Collins v. Miele
This text of 305 A.D.2d 594 (Collins v. Miele) is published on Counsel Stack Legal Research, covering Appellate Division of the Supreme Court of the State of New York primary law. Counsel Stack provides free access to over 12 million legal documents including statutes, case law, regulations, and constitutions.
Opinion
—In a proceeding pursuant to CPLR article 78, inter alia, to review a determination of the New York City Department of Environmental Protection dated October 29, 1998, demoting the petitioner from his position as Administrative Staff Analyst M-II to Administrative Staff Analyst M-I, Joel A. Miele, Sr., William N. Stasiuk, Diana Chapin, Charles Sturcken, Robert Chicoloa, and the City of New York appeal, as limited by their brief, from so much of an order and judgment (one paper) of the Supreme Court, Queens County (Taylor, J.), dated March 20, 2002, as granted that branch of the petition which was to direct them to reinstate the petitioner to the position of Administrative Staff Analyst M-II forthwith.

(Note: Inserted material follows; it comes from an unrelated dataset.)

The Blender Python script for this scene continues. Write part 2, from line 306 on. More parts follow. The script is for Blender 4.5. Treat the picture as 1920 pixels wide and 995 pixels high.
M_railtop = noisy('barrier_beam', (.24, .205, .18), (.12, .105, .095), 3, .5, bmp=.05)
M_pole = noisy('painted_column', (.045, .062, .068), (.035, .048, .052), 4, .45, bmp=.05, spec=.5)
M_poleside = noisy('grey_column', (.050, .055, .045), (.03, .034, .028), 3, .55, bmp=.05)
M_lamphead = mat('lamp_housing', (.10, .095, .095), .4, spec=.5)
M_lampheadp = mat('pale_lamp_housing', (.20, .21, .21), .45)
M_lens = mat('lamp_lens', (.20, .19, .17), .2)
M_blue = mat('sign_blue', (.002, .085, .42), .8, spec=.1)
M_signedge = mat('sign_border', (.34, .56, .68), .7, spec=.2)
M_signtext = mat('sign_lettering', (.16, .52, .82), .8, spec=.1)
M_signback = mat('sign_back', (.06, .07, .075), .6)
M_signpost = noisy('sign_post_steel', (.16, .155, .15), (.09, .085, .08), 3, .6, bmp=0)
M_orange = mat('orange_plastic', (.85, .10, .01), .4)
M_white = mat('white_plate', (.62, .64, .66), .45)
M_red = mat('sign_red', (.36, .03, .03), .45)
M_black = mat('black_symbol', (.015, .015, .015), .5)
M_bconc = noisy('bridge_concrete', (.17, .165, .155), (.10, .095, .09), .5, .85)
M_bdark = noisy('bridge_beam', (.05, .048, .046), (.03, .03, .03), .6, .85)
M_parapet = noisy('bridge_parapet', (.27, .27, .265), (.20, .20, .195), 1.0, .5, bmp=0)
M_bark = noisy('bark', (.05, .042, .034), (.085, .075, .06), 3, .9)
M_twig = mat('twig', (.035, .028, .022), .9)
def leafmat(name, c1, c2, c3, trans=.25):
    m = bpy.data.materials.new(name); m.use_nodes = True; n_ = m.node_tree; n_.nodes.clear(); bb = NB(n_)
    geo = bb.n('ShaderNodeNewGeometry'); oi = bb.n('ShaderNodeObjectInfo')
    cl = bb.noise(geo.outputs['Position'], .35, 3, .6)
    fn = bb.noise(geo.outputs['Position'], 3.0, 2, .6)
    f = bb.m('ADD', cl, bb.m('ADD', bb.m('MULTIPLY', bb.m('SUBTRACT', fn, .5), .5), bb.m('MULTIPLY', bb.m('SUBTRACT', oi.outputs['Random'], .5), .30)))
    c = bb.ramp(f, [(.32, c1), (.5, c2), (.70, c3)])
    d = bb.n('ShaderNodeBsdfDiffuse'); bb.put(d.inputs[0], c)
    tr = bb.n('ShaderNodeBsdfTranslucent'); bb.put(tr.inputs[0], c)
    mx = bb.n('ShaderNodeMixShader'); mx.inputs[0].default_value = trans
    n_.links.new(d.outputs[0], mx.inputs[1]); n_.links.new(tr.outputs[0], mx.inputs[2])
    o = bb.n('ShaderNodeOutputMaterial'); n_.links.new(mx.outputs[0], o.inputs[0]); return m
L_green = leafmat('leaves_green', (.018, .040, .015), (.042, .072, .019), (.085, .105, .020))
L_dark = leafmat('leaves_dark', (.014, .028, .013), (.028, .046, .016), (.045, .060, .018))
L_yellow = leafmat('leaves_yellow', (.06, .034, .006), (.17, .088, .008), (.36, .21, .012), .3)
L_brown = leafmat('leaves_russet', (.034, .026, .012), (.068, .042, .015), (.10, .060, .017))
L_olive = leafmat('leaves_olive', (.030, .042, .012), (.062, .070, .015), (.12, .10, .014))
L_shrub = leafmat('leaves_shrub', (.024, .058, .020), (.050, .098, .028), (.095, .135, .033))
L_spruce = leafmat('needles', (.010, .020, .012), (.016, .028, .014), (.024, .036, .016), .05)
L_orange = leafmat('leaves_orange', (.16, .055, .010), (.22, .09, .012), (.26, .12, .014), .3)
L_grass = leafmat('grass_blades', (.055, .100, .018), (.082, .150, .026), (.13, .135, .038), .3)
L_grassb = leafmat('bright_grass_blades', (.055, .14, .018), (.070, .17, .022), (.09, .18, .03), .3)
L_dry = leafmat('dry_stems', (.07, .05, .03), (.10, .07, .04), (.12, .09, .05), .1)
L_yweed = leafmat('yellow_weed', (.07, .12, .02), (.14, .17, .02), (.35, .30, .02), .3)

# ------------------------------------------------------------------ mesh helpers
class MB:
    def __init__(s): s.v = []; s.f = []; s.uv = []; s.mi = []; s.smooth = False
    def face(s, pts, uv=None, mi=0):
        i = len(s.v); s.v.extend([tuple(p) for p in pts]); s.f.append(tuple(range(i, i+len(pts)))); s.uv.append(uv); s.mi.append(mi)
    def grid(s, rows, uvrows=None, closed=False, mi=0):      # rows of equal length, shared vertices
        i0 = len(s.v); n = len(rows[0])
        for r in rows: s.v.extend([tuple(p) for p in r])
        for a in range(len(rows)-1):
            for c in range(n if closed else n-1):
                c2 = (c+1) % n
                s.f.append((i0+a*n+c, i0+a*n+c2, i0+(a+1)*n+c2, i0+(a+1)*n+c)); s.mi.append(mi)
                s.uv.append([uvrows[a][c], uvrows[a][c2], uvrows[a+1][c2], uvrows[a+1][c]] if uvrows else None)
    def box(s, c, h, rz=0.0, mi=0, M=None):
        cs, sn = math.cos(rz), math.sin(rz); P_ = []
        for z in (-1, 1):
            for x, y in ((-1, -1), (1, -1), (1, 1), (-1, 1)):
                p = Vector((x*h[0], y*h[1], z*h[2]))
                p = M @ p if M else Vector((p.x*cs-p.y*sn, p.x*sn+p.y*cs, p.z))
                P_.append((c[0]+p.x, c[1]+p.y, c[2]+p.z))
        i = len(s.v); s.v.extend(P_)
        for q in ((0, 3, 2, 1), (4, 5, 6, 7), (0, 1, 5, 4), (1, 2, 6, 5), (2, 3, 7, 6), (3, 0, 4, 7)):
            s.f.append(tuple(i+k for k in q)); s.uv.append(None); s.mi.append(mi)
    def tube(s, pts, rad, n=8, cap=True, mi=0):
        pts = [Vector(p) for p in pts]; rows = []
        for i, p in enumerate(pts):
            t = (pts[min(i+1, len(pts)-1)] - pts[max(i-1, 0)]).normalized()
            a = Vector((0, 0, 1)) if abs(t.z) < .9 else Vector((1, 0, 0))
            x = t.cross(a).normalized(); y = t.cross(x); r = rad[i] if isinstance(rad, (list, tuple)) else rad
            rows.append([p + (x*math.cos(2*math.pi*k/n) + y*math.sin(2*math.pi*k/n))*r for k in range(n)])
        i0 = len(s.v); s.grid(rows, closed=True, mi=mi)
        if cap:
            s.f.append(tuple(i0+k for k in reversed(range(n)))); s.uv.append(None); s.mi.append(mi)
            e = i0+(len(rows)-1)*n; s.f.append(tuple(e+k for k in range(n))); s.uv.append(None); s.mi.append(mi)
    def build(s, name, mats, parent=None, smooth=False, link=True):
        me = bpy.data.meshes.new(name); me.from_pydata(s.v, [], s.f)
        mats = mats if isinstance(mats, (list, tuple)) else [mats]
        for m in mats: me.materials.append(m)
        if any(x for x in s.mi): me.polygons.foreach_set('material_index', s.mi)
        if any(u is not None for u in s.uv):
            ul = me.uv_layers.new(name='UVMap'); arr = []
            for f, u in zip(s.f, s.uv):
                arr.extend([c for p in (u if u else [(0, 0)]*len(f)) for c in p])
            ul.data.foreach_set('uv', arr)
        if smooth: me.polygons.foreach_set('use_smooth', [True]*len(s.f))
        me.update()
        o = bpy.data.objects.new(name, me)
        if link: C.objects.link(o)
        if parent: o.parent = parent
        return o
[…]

Ordered that the order and judgment is reversed insofar as appealed from, on the law, with costs, that branch of the petition which was to direct the appellants to reinstate the petitioner to the position of Administrative Staff Analyst M-II forthwith is denied, and the proceeding is dismissed.
It is well settled that “[a] resignation constitutes a complete break in the service, and the absolute termination of relations. Thereafter the person resigning has no rights or duties. Reentry into the service can be accomplished only by the voluntary act of the person who has power of appointment” (Matter of Doering v Hinrichs, 289 NY 29, 33 [1942]; see Matter of Mosca v Barclay, 114 AD2d 1034 [1985]; Matter of McGill v D’Ambrose, 58 AD2d 604 [1977]). Here, since the petitioner resigned during the pendency of this proceeding, and he never amended this petition to challenge the voluntariness of his resignation, that branch of his petition which was to direct the appellants to reinstate the petitioner to the position of Administrative Staff Analyst M-II forthwith should have been denied and the proceeding dismissed. The petitioner’s contention that he did not voluntarily resign was not raised in a timely fashion (see CPLR 217 [1]). Ritter, J.P., Altman, Krausman and Crane, JJ., concur.